Ainsi, le théâtre ne cherche pas à exprimer le réel, ni par ses intrigues, ni par ses moyens - le texte et la représentation. Il semble au contraire placé sous le signe de l'artifice. Mais cet artifice n'est-il pas précisément la condition d'expression d'un réel caché ?

[Il - Mais, le théâtre exprime un réel caché]

[A. Le principe de continuité : condition de l'identification]

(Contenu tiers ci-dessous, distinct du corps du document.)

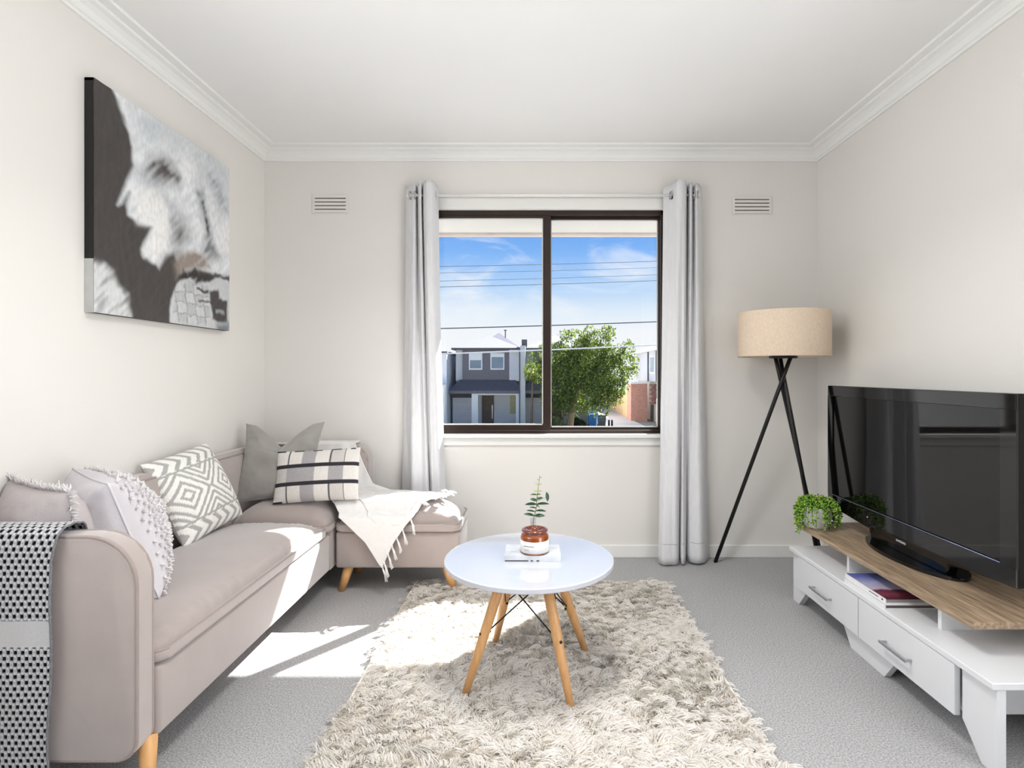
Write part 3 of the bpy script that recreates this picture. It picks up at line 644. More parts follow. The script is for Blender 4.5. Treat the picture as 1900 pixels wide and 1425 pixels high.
# ------------------------------------------------------------------ shag rug
def rug():
    x0, x1, y0, y1 = -.612, .676, .85, 2.825
    o = (.03, 1.85, 0); root = empty('shag_rug', o, 'cream long pile wool shag rug under the coffee table', 'rug')
    boxo('backing', (x0, x1, y0, y1, .001, .010), mat('rug_backing', (243, 236, 224), .95, var=.08, scale=60), root, o, bev=.003)
    n = 120000
    rx = rng.uniform(x0 + .004, x1 - .004, n); ry = 1.15 + (y1 - .004 - 1.15) * rng.uniform(0, 1, n)
    # clumps of yarn: every strand leans towards the tip of its clump
    cell = .030; cx = np.round(rx / cell + rng.normal(0, .30, n)); cy = np.round(ry / (cell * .8) + rng.normal(0, .30, n))
    key = (cx * 7919 + cy * 104729).astype(np.int64)
    def h(k, s): q = np.sin(k * 12.9898 + s * 78.233) * 43758.5453; return q - np.floor(q)
    ang = -math.pi / 2 + .9 * np.sin(3.1 * rx + 2.3 * np.sin(4.3 * ry)) + .6 * np.sin(7.7 * ry + 3 * rx) + (h(key, 1) - .5) * 3.2
    lean = .018 + .020 * h(key, 2); tipx = cx * cell + (h(key, 3) - .5) * .02 + np.cos(ang) * lean; tipy = cy * cell * .8 + (h(key, 4) - .5) * .02 + np.sin(ang) * lean * .8
    hz = .011 + .009 * h(key, 5) + .003 * np.sin(21 * ry + 4 * np.sin(6 * rx))
    mixk = .5; tx = rx + np.cos(ang) * lean * 1.1; ty = ry + np.sin(ang) * lean * 1.1
    tx = tx * (1 - mixk) + tipx * mixk + rng.normal(0, .003, n); ty = ty * (1 - mixk) + tipy * mixk + rng.normal(0, .003, n); tz = hz + rng.normal(0, .003, n)
    dx, dy = tx - rx, ty - ry; ln = np.hypot(dx, dy) + 1e-6; wx, wy = -dy / ln, dx / ln
    wd = rng.uniform(.0012, .0022, n)
    ts = np.array([0, .45, .8, 1.0]); up = np.array([0, .72, 1.0, .86]); ww = np.array([1, 1, .85, .3])
    V = np.zeros((n, 4, 2, 3), np.float32)
    for k in range(4):
        bx = rx + dx * ts[k] ** 1.5; by = ry + dy * ts[k] ** 1.5; bz = .009 + (tz) * up[k]
        for q, sg in enumerate((-1, 1)):
            V[:, k, q, 0] = bx + wx * wd * ww[k] * sg; V[:, k, q, 1] = by + wy * wd * ww[k] * sg; V[:, k, q, 2] = bz + .0006 * sg
    nv = n * 8; me = bpy.data.meshes.new('pile'); me.vertices.add(nv); me.vertices.foreach_set('co', V.reshape(-1))
    base = (np.arange(n) * 8)[:, None, None]; quad = np.array([[0, 1, 3, 2], [2, 3, 5, 4], [4, 5, 7, 6]])[None]
    F = (base + quad).reshape(-1).astype(np.int32); nf = n * 3
    me.loops.add(nf * 4); me.loops.foreach_set('vertex_index', F); me.polygons.add(nf); me.polygons.foreach_set('loop_start', np.arange(0, nf * 4, 4, dtype=np.int32))
    me.update(calc_edges=True); me.validate()
    a = me.color_attributes.new('Col', 'FLOAT_COLOR', 'POINT'); c = np.ones((n, 8, 4), np.float32)
    b = np.array(lin((252, 250, 247))); t2 = np.array(lin((243, 238, 230))); mixc = np.clip(h(key, 6) * .5 + rng.uniform(-.1, .45, n), 0, 1)[:, None]
    c[:, :, :3] = ((b * (1 - mixc) + t2 * mixc) * rng.uniform(.9, 1.06, n)[:, None])[:, None, :]
    a.data.foreach_set('color', c.reshape(-1))
    tag(link('pile', me, translucent(mat('wool_pile', rough=.9, attr=True, var=.02, scale=5, spec=.1), .55), root, o, True), kind='stuff')
rug()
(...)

Même si le théâtre n'a pas pour vocation de reproduire le réel, il ne laisse pourtant pas le spectateur insensible. Les acteurs sont des êtres de chair et de sang, comme les spectateurs. De plus, les salles de théâtre sont loin d'être aussi obscures que les salles de cinéma et l'on ne perd jamais tout à fait de vue les autres spectateurs, phénomène parfois renforcé par un dispositif scénique qui place les acteurs entre deux rangées de spectateurs assis face à lace. Artaud insiste sur cette continuité : « entre la vie et le théâtre, on ne trouvera plus de coupure nette, plus de solutions de continuité ». Même si les acteurs ont répété, ont travaillé leur texte et leur gestuelle, leur humanité transparaît toujours : une transpiration, une rougeur, un lapsus, un fou rire réprimé. Le public se reconnaît alors en eux et parfois même un dialogue tacite s'échange : Puck s'adresse explicitement aux spectateurs à la fin de la pièce, Lechy Elbernon quant à elle « les regarde », comme ils la regardent.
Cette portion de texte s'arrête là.